Amid investigation, State Board turns down Green Party recognition

Press release from N.C. State Board of Elections

The State Board of Elections on Thursday voted not to recognize the Green Party as an official political party in North Carolina, citing an ongoing investigation into evidence of fraud and other irregularities in the petition process used to seek ballot access for the party.

By a vote of 3-2, the Board voted down a motion to recognize the Green Party, concluding that the petitions were not yet shown to be sufficient under the law.

Watch video of the full State Board meeting. (Video will be posted as soon as possible after the meeting ends.)

Recognition would have allowed Green Party candidates to appear on ballots in the November 2022 general election. It would have also allowed North Carolina voters to register as affiliated with the Green Party. Currently, North Carolina voters can register as unaffiliated, or as members of the Democratic, Libertarian, or Republican parties.

Signers of Green Party petitions must be registered voters. Petition pages submitted to elections officials include voters’ names, addresses, dates of birth, and signatures. This allows county boards of elections to check names, addresses, and signatures against voter registration records and validate or reject each signature, as required by law. N.C.G.S. § 163-96(c). The State Board must then examine the petitions checked by county boards to determine their sufficiency.

Over the past several weeks, county boards of elections in North Carolina validated enough signatures by registered voters to put the party over the 13,865 required for recognition under state law.

However, as county boards reviewed Green Party petition sheets and later as the State Board examined these petitions, several counties and State Board staff identified numerous irregularities. The State Board opened an investigation into the apparent irregularities. The investigation is ongoing.

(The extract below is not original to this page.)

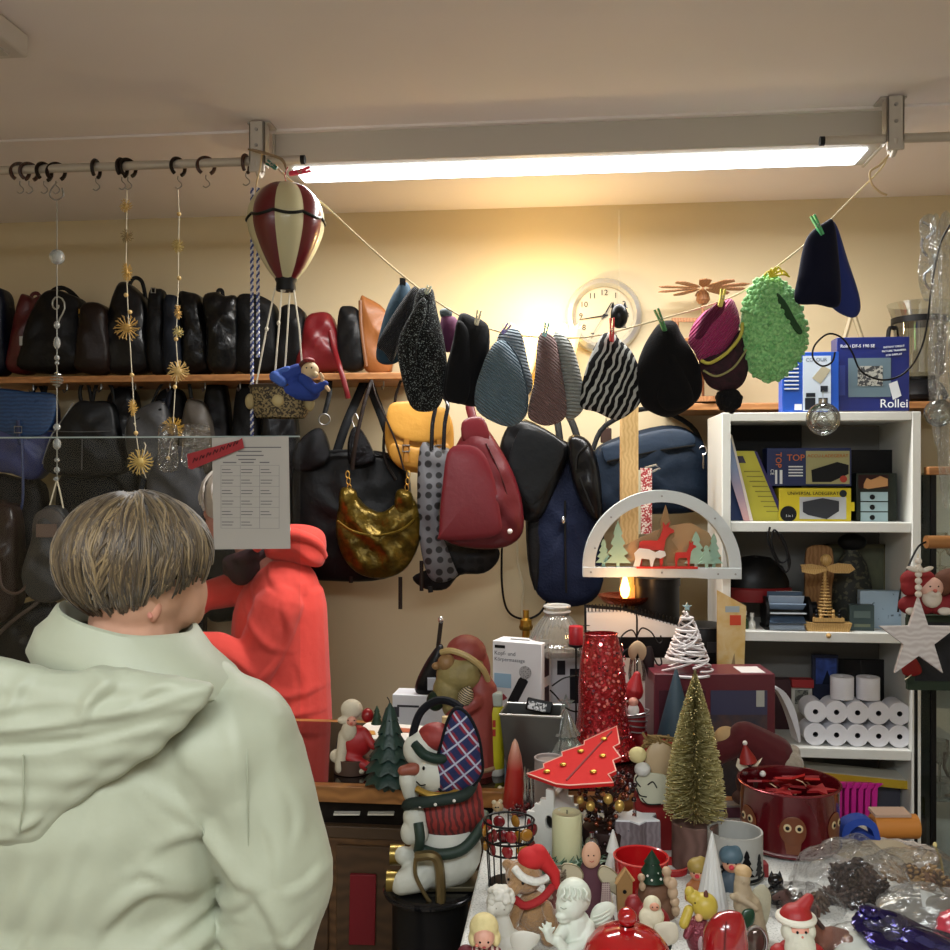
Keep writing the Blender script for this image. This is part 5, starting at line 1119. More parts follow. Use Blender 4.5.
# neck and head
gs = [ell(54,64,70).t(*A(138,570,6)), cap(A(135,600,4), A(128,665,4), 42, 46, 18), ell(28,36,36).t(*A(170,598,30)), ell(20,20,18).t(*A(172,618,44)), ell(10,12,9).t(*A(176,592,72))]
head = t.add('head', join(gs), SKIN, remesh=3, smit=6)
t.add('ear', join([ell(7,8,18).r('Y', 10).t(*A(166,600,-30)), ]), M('c98f78', .5), head); t.add('ear_rim', tube(sm([A(163,612,-36), A(160,599,-38), A(163,587,-37), A(170,584,-34), A(173,592,-30)], 5, False), 2.6, 8), M('c08070', .5), head)
hc = (A(133,557).x, 4, A(133,557).z)
def hem(ph):
    fr = -math.sin(ph); rt = math.cos(ph)      # fr>0 : towards the viewer
    b_ = 148 if rt < 0 else 148-38*rt**1.3
    return b_ if fr > -.1 else max(75, b_+50*fr)
hcols = ('43361f', '52422a', '382b1a', '604f34', '7a6746')
hs = hair_shell(t, hc, (70,73,62), None, hem, 4200, hcols, seed=11, rr=1.35)
sc_ = [ell(70,72,62,32,20)]
scal = ell(68,71,60,32,20); scal.f = [q for q in scal.f if sum(scal.v[i].z for i in q)/len(q) > -14 or sum(scal.v[i].x for i in q)/len(q) < -30 and sum(scal.v[i].z for i in q)/len(q) > -40]; scal.m = [0]*len(scal.f)
hr = t.add('hair', scal.t(*hc), M('342818', .75), head)
for g, c_ in zip(hs, hcols): t.add('hair_strands', g, M(c_, .5, sheen=.2), hr, ang=180)
# hands resting on the counter in front, trousers and shoes
finger_hand(t, 'hand', A(170,1005,235), (-.5,1,.05), (1,.5,0), 90, SKIN); finger_hand(t, 'hand', A(30,1005,235), (.5,1,.05), (1,-.5,0), 90, SKIN)
tr = M('2a3038', .7)
t.add('trousers', join([ell(128,84,90).t(*A(88,1140,0)), cap(A(150,1180,0), A(150,1450,0), 76, 56, 18), cap(A(150,1450,0), A(152,1690,0), 56, 44, 18), cap(A(26,1180,0), A(26,1450,0), 76, 56, 18), cap(A(26,1450,0), A(24,1690,0), 56, 44, 18)]), tr, remesh=6, smit=4)
for x in (152, 24): t.add('shoe', join([ell(42,110,34).t(*A(x,1706,50)), ell(38,46,40).t(*A(x,1700,0))]), BLACK, remesh=5, smit=3)
t.o.location.z = max(0.0, t.o.location.z);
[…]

To date, the investigation has found numerous petition pages containing signs of fraud or other irregularities. This includes signatures that had previously been approved by the county boards. Irregularities include:

  • The same handwriting throughout a petition page and/or signatures that clearly appear to be written by the same person. It is illegal to sign the name of another person to a petition.
  • Three signature-gathering contractors hired for this petition collected 1,472 signatures, but only 624 were accepted. At least three workers were paid by the signature collected.
  • Voters apparently signed petitions more than once.
  • Voters whose names appear on the signature sheets claim they never signed the petition.
  • Petition sheets include deceased voters or voters long-removed from the voter registration files, indicating submission of signature sheets from a past Green Party petition drive.
  • Signature pages identify a long-ago Green Party chair, also indicating submission of outdated signatures.
  • See additional information about the investigation, including the PowerPoint presentation given at the State Board meeting, which includes examples of apparently fraudulent signature pages.

Background

Under N.C.G.S. § 163-96, there are three ways to create a new political party. The method the Green Party is using requires the party to collect signatures of 0.25% of the number of registered voters who voted in the most recent election for governor, or, in this case, 13,865 signatures.

The prospective party must also get at least 200 signatures from registered voters in three of the state’s 14 congressional districts.

In March 2018, the State Board recognized the Green Party as a political party after a new state law allowed political parties with a candidate on the ballot in at least 70 percent of the states in the last presidential election to seek recognition. The Green Party’s nominee for president in 2016, Jill Stein, was on ballots 38 states. The party lost its recognition after failing to garner the required 2% of the total vote for their candidate for governor or for presidential electors in the 2020 general election. In 2021, voters formerly affiliated with the Green Party were moved to unaffiliated status.